#### The task:
In the entries below, count every line containing "this". Return the number and nothing else.

#### Supplied material:
########################################

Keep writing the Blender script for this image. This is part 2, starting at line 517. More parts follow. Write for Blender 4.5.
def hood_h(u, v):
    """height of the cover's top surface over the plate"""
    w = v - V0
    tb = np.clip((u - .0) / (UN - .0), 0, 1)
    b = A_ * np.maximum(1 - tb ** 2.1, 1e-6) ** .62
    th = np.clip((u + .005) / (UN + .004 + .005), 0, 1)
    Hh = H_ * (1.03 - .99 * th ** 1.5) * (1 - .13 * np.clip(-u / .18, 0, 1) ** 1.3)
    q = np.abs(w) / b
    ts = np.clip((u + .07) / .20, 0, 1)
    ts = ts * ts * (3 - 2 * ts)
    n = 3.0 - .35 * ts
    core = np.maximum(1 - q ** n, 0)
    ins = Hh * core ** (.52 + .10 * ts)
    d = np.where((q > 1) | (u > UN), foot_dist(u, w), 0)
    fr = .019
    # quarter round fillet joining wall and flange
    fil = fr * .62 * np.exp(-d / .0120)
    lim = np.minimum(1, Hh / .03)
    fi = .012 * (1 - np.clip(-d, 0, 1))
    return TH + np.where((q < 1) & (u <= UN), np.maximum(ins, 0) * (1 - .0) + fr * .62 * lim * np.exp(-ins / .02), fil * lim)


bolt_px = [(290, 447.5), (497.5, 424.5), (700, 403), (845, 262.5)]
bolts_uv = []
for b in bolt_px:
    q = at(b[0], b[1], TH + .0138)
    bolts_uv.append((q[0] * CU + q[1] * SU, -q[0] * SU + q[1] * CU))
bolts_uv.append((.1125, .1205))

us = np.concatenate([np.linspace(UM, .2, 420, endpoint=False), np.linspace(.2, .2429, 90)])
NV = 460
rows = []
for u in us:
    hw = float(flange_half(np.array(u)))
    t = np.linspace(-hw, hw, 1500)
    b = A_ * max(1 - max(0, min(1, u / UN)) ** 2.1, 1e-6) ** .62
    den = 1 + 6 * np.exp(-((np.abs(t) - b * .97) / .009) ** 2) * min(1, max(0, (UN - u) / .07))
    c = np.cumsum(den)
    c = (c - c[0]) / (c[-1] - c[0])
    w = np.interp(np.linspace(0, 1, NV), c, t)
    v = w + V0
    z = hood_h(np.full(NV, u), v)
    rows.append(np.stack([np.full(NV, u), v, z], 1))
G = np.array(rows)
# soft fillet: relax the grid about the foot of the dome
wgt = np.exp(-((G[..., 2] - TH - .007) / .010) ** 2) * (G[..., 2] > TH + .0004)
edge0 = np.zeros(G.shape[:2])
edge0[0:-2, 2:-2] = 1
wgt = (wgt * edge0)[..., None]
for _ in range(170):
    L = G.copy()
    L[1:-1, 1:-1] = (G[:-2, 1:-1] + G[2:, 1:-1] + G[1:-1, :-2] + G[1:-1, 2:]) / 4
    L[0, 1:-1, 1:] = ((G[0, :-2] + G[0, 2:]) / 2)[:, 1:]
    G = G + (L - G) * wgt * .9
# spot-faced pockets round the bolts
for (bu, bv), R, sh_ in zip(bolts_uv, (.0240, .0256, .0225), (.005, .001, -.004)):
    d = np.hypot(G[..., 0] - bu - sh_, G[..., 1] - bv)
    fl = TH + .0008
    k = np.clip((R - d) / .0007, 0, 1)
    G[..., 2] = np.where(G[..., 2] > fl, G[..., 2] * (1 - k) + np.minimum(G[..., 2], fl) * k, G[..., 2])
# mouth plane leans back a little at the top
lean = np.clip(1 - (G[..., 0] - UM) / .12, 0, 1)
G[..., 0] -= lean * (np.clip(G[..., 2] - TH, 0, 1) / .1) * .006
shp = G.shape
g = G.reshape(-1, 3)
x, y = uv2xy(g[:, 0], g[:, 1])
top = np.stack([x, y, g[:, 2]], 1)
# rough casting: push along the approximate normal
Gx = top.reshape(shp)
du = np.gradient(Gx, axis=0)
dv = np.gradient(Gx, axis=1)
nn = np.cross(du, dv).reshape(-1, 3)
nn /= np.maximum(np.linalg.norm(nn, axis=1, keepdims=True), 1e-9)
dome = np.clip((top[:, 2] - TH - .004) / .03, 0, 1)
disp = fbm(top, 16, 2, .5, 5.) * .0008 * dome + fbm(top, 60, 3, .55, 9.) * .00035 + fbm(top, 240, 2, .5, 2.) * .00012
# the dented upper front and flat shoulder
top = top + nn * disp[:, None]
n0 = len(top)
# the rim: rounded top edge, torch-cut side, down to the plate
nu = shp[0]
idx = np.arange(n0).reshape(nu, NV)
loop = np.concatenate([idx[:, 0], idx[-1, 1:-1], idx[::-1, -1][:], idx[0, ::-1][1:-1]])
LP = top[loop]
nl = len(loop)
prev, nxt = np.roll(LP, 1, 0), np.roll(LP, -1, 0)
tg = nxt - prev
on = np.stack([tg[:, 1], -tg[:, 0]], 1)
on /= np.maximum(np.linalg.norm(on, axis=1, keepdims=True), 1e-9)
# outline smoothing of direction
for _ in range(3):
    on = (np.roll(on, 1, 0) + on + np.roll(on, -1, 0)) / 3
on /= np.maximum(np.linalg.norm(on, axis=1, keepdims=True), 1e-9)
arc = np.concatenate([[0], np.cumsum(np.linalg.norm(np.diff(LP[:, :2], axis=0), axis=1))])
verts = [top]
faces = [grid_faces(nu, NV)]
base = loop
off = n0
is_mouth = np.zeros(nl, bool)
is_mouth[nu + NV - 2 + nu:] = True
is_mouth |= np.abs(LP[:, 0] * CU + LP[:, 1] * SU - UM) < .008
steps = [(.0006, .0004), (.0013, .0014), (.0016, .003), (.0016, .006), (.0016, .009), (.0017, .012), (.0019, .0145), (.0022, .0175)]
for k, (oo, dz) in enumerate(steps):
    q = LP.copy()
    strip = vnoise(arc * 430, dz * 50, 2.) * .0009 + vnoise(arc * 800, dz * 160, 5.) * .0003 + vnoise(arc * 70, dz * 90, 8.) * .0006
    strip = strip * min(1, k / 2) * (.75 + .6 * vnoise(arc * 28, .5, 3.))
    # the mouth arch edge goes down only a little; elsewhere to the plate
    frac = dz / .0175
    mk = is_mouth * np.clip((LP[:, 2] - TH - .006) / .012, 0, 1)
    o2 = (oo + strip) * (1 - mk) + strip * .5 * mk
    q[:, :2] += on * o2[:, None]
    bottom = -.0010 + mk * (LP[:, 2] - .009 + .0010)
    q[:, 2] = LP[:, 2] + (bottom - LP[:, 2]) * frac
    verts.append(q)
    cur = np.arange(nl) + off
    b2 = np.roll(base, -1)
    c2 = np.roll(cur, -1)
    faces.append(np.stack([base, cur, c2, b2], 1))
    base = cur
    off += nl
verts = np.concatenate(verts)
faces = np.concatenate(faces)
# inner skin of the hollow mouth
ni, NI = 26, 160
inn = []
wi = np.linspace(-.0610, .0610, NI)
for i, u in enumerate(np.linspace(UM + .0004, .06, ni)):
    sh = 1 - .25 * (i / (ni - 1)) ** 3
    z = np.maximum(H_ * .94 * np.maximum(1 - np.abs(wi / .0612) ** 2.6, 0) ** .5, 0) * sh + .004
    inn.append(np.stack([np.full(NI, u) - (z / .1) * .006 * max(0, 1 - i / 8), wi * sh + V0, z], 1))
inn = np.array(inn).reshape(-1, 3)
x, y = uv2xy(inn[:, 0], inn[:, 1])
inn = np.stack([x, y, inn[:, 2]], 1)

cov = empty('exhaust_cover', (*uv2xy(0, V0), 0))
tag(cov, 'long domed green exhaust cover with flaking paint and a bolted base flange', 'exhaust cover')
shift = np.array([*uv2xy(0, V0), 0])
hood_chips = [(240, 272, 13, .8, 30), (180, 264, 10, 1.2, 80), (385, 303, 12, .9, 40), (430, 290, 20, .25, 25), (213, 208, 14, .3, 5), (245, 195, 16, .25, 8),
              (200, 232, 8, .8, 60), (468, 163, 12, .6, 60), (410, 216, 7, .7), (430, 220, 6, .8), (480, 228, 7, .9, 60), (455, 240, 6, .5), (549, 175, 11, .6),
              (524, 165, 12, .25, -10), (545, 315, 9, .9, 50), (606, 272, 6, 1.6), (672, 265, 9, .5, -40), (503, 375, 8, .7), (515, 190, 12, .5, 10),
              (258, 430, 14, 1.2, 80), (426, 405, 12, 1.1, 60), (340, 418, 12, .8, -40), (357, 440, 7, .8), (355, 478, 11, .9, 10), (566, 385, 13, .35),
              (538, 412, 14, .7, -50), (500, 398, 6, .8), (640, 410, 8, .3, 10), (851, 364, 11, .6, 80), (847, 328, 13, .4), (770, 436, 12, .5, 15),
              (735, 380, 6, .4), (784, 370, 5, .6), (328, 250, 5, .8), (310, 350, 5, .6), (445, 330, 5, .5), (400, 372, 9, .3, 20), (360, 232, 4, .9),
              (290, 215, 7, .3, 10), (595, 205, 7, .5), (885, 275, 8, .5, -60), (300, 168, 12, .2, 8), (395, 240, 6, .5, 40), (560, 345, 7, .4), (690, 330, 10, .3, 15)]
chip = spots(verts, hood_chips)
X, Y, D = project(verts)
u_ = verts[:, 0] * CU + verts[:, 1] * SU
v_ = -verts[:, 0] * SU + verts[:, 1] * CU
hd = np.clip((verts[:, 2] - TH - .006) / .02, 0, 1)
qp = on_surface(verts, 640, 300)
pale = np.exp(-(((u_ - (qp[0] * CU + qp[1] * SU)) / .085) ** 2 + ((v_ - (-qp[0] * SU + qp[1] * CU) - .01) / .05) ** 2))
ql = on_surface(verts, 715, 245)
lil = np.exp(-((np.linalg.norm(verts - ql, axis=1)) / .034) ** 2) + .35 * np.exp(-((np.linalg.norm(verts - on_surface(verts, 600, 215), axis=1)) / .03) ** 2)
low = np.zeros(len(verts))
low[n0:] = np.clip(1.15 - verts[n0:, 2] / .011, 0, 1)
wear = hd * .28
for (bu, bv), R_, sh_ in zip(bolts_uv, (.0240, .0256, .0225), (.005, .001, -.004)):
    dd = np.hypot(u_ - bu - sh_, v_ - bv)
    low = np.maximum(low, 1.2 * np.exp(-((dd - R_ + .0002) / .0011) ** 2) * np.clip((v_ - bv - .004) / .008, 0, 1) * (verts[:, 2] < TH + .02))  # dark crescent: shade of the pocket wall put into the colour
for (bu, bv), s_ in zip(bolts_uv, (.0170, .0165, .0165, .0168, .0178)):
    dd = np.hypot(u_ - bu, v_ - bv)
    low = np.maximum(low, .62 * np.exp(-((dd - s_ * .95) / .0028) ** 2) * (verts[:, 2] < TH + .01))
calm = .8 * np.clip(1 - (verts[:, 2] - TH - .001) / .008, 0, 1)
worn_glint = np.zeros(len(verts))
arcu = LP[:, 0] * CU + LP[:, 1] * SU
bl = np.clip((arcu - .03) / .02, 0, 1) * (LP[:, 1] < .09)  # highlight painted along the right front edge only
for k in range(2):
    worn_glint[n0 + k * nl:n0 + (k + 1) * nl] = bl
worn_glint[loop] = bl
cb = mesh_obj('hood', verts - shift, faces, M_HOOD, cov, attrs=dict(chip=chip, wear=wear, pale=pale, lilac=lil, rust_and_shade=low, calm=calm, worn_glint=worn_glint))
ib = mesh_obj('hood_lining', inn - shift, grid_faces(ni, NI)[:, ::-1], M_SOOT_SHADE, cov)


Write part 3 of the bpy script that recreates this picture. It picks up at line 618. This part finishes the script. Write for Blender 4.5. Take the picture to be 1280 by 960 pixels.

########################################

#### Solution:
2